┏━━

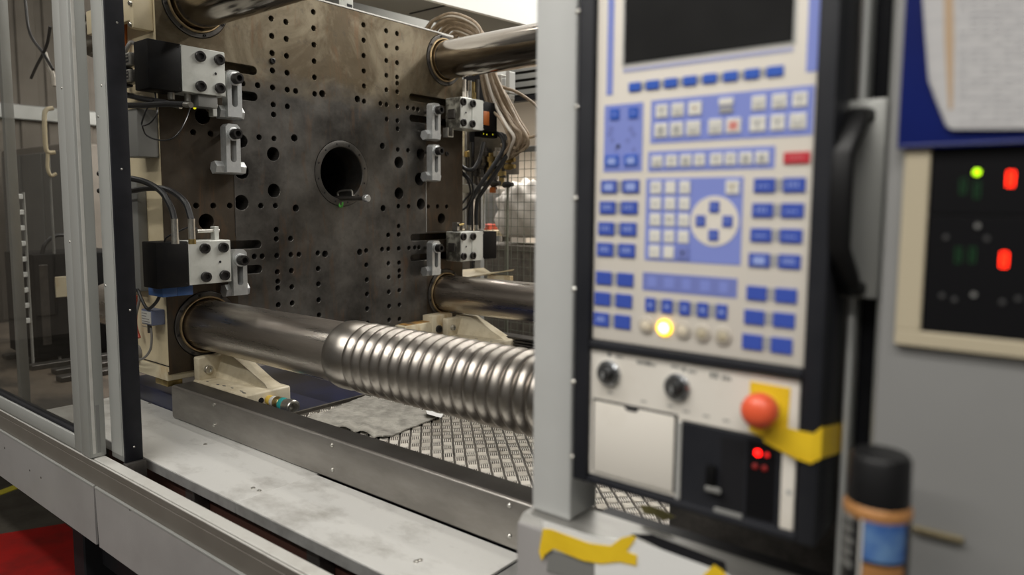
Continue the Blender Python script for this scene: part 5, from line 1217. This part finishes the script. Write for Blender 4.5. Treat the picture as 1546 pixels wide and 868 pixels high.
for spans, t_, b_ in (([(1127.6, 1158.3), (1170.7, 1203.9)], 430.7, 451.9), ([(1124, 1155), (1167.6, 1200.8)], 466.4, 488), ([(1121, 1152), (1164.5, 1197)], 502.7, 525.5)):
    row((spans[0][0], t_), (spans[0][0] - 1, b_), spans, M_KEYBLUE); gaps((spans[0][0], t_), (spans[0][0], b_), spans)
zt__, zb__ = XZ(978, 417)[1], XZ(977.5, 432.5)[1]; zm = (zt__ + zb__) / 2
for a_, b_ in ((978, 991), (1003, 1018), (1030, 1043), (1057, 1072), (1086, 1099)): slab('printed_symbol', x_at(a_, zm), x_at(b_, zm), zb__, zt__, M_FIELD, y=YF - 0.0006, th=0.0003)
FK = [(974.7, 990.3), (1000, 1016), (1026.6, 1042.6), (1053.4, 1070), (1082, 1098.6)]
row((975, 448.7), (974.5, 469.5), FK, M_KEYBLUE, ('dot', M_PALEINK)); gaps((975, 448.7), (974.5, 469.5), FK)
for i, (px, py) in enumerate(((975.8, 491.2), (1003.6, 494.8), (1031.2, 499), (1060.8, 503.5), (1092, 507.8))):
    x_, z_ = XZ(px, py); on = i == 1
    m = MB(); m.lathe((x_, YF - 0.0002, z_), (0, -1, 0), [(0, 0.0105), (0.002, 0.0105), (0.003, 0.0095), (0.003, 0.0065)], 28, caps=False)
    ring_ = m.build('indicator_lamp', M_LAMPON if on else M_LAMPOFF, cp, label='lit amber lamp' if on else None)
    m = MB(); m.lathe((x_, YF - 0.0022, z_), (0, -1, 0), [(0, 0.0072), (0.002, 0.006), (0.003, 0.003), (0.0032, 0.0)], 20, caps=False); m.build('lamp_lens', M_LAMPHOT if on else (M_LAMPCAP if i < 3 else M_BEIGEFRAME), ring_)
# ---- lower control field
lx0 = XZ(889, 600)[0]; lx1 = XZ(1207, 600)[0]
zl1 = XZ(893, 525)[1]
y_lo = YF
m = MB(); q_ = [XZ(893, 525), XZ(1212, 578), XZ(1200, 700), XZ(1160, 660), XZ(1030, 634), XZ(1017, 757), XZ(880, 711)]
zq = [XZ(893, 525)[1], XZ(1160, 657)[1], XZ(1030, 634)[1]]
zmid = XZ(1030, 635)[1]
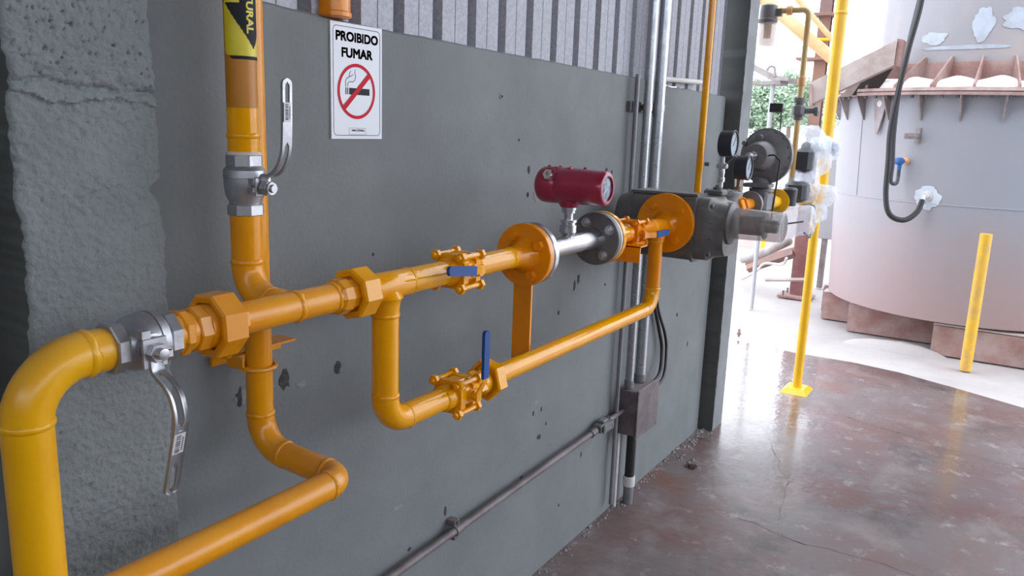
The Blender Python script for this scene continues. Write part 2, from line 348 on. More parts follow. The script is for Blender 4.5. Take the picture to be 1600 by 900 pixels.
# grey concrete wall, top edge slightly chipped
WT = 1.975
mb = MB(); n = 420; x0, x1 = -4.0, 4.40
def topz(x): return interp(x, [(-4, 2.02), (1.2, 1.989), (1.65, 1.975), (3.2, 1.9605), (4.4, 1.951)]) + noise.noise(Vector((x * 3, 0, 0))) * .004 + noise.noise(Vector((x * 19, 1, 0))) * .003 - (.012 if 3.42 < x else 0)
cols = [x0 + (x1 - x0) * i / n for i in range(n + 1)]
vs = []
for x in cols: vs += [(x, 0, -.02), (x, 0, topz(x) - .006), (x, .006, topz(x)), (x, .12, topz(x)), (x, .12, -.02)]
fs = []
for i in range(n):
    a = i * 5; b = a + 5
    for k in range(4): fs.append((a + k, b + k, b + k + 1, a + k + 1))
fs += [(0, 1, 2, 3, 4), tuple(n * 5 + k for k in (4, 3, 2, 1, 0))]
wall = struct('wall_left', mb.add(vs, fs), WALL)
def chip(x, z, w, h, seed, m=CHIP):
    mb = MB(); N_ = 14; y = -.0012; ring = []
    for k in range(N_):
        a = 2 * PI * k / N_; q = 1 + .55 * noise.noise(Vector((math.cos(a) * 1.7 + seed * 3.1, math.sin(a) * 1.7, seed)))
        ring.append(Vector((x + w / 2 * math.cos(a) * q, y, z + h / 2 * math.sin(a) * q)))
    inner = [Vector((x + (p.x - x) * .55, -.0022, z + (p.z - z) * .55)) for p in ring]
    outer = [Vector((p.x, 0.001, p.z)) for p in ring]
    mb.rings([outer, ring, inner], cap0=False)
    return obj('wall_chip', mb, m, wall, ang=None)
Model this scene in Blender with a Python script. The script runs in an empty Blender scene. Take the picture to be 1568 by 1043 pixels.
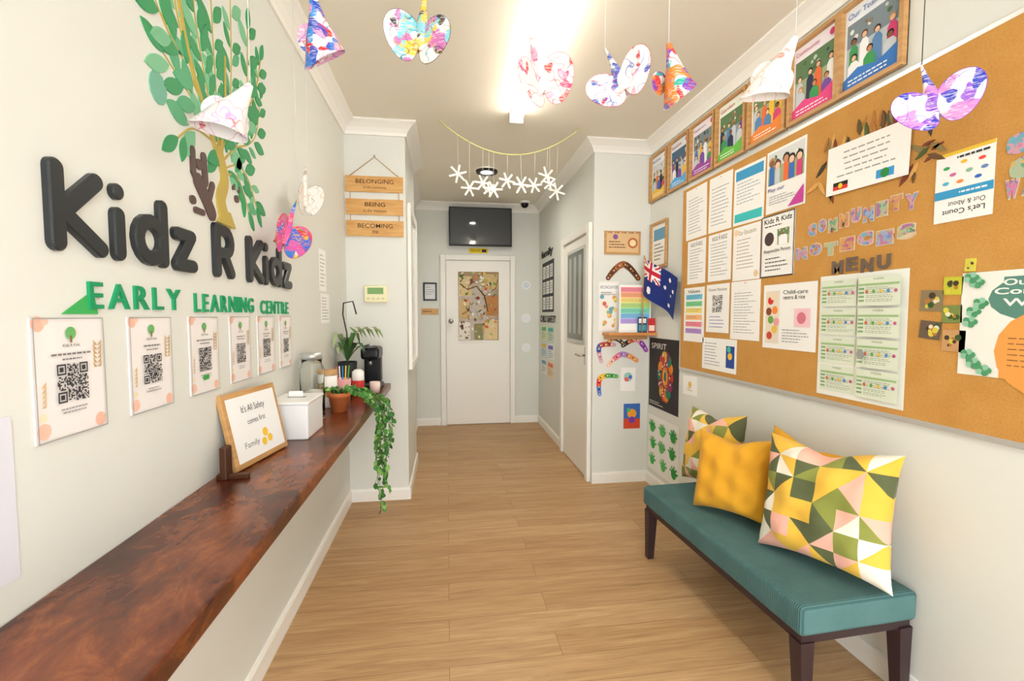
import bpy, bmesh, math, random
from mathutils import Vector, Matrix, Euler
D=bpy.data; SC=bpy.context.scene.collection
SC0=bpy.context.scene
SC0.view_settings.view_transform='Standard'
SC0.view_settings.exposure=0.52

# ---------------------------------------------------------------- materials
def lin(c): return c/12.92 if c<=.04045 else ((c+.055)/1.055)**2.4
def hx(h):
    h=h.lstrip('#'); return tuple(lin(int(h[i:i+2],16)/255) for i in (0,2,4))+(1,)
_m={}
def M(h,rough=.6,metal=0,emit=0,spec=.3):
    k=(h,rough,metal,emit)
    if k in _m: return _m[k]
    m=D.materials.new('paint_'+h.strip('#')); m.use_nodes=True
    b=m.node_tree.nodes['Principled BSDF']
    b.inputs['Base Color'].default_value=hx(h); b.inputs['Roughness'].default_value=rough
    b.inputs['Metallic'].default_value=metal; b.inputs['Specular IOR Level'].default_value=spec
    if emit:
        b.inputs['Emission Color'].default_value=hx(h); b.inputs['Emission Strength'].default_value=emit
    _m[k]=m; return m
class NT:
    def __init__(s,name):
        s.m=D.materials.new(name); s.m.use_nodes=True; s.t=s.m.node_tree; s.b=s.t.nodes['Principled BSDF']
        s.co=s.n('ShaderNodeTexCoord')
    def n(s,ty,**kw):
        x=s.t.nodes.new(ty)
        for k,v in kw.items():
            if k in x.inputs: x.inputs[k].default_value=v
            else: setattr(x,k,v)
        return x
    def l(s,a,b): s.t.links.new(a,b)
    def map(s,scale=(1,1,1),loc=(0,0,0),rot=(0,0,0)):
        x=s.n('ShaderNodeMapping'); x.inputs['Scale'].default_value=scale; x.inputs['Location'].default_value=loc; x.inputs['Rotation'].default_value=rot
        s.l(s.co.outputs['Object'],x.inputs[0]); return x.outputs[0]
    def noise(s,vec,scale,detail=4,rough=.5,dist=0):
        x=s.n('ShaderNodeTexNoise'); x.inputs['Scale'].default_value=scale; x.inputs['Detail'].default_value=detail
        x.inputs['Roughness'].default_value=rough; x.inputs['Distortion'].default_value=dist
        s.l(vec,x.inputs['Vector']); return x.outputs['Fac']
    def ramp(s,fac,stops,interp='LINEAR'):
        x=s.n('ShaderNodeValToRGB'); cr=x.color_ramp; cr.interpolation=interp
        while len(cr.elements)<len(stops): cr.elements.new(.5)
        for e,(p,c) in zip(cr.elements,stops): e.position=p; e.color=hx(c) if isinstance(c,str) else c
        s.l(fac,x.inputs[0]); return x.outputs[0]
    def mix(s,fac,a,b,mode='MIX'):
        x=s.n('ShaderNodeMix',data_type='RGBA',blend_type=mode)
        for idx,v in ((0,fac),(6,a),(7,b)):
            if hasattr(v,'is_linked'): s.l(v,x.inputs[idx])
            elif isinstance(v,str): x.inputs[idx].default_value=hx(v)
            else: x.inputs[idx].default_value=v
        return x.outputs[2]
    def bump(s,h,strength=.2,dist=.01):
        x=s.n('ShaderNodeBump'); x.inputs['Strength'].default_value=strength; x.inputs['Distance'].default_value=dist
        s.l(h,x.inputs['Height']); s.l(x.outputs[0],s.b.inputs['Normal'])
    def col(s,c): s.l(c,s.b.inputs['Base Color'])
def wallmat(name,c1,c2):
    t=NT(name); v=t.map(); f=t.noise(v,1.3,3); t.col(t.ramp(f,[(.3,c1),(.7,c2)])); t.b.inputs['Roughness'].default_value=.55
    t.b.inputs['Specular IOR Level'].default_value=.25
    t.bump(t.noise(v,220,2),.05,.002); return t.m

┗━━

**Problem**
Locate the string "pixels" in the listing above and copy every line where it occurs.

**Exercise solution**
Continue the Blender Python script for this scene: part 5, from line 1217. This part finishes the script. Write for Blender 4.5. Treat the picture as 1546 pixels wide and 868 pixels high.
The Blender Python script for this scene continues. Write part 2, from line 348 on. More parts follow. The script is for Blender 4.5. Take the picture to be 1600 by 900 pixels.
Model this scene in Blender with a Python script. The script runs in an empty Blender scene. Take the picture to be 1568 by 1043 pixels.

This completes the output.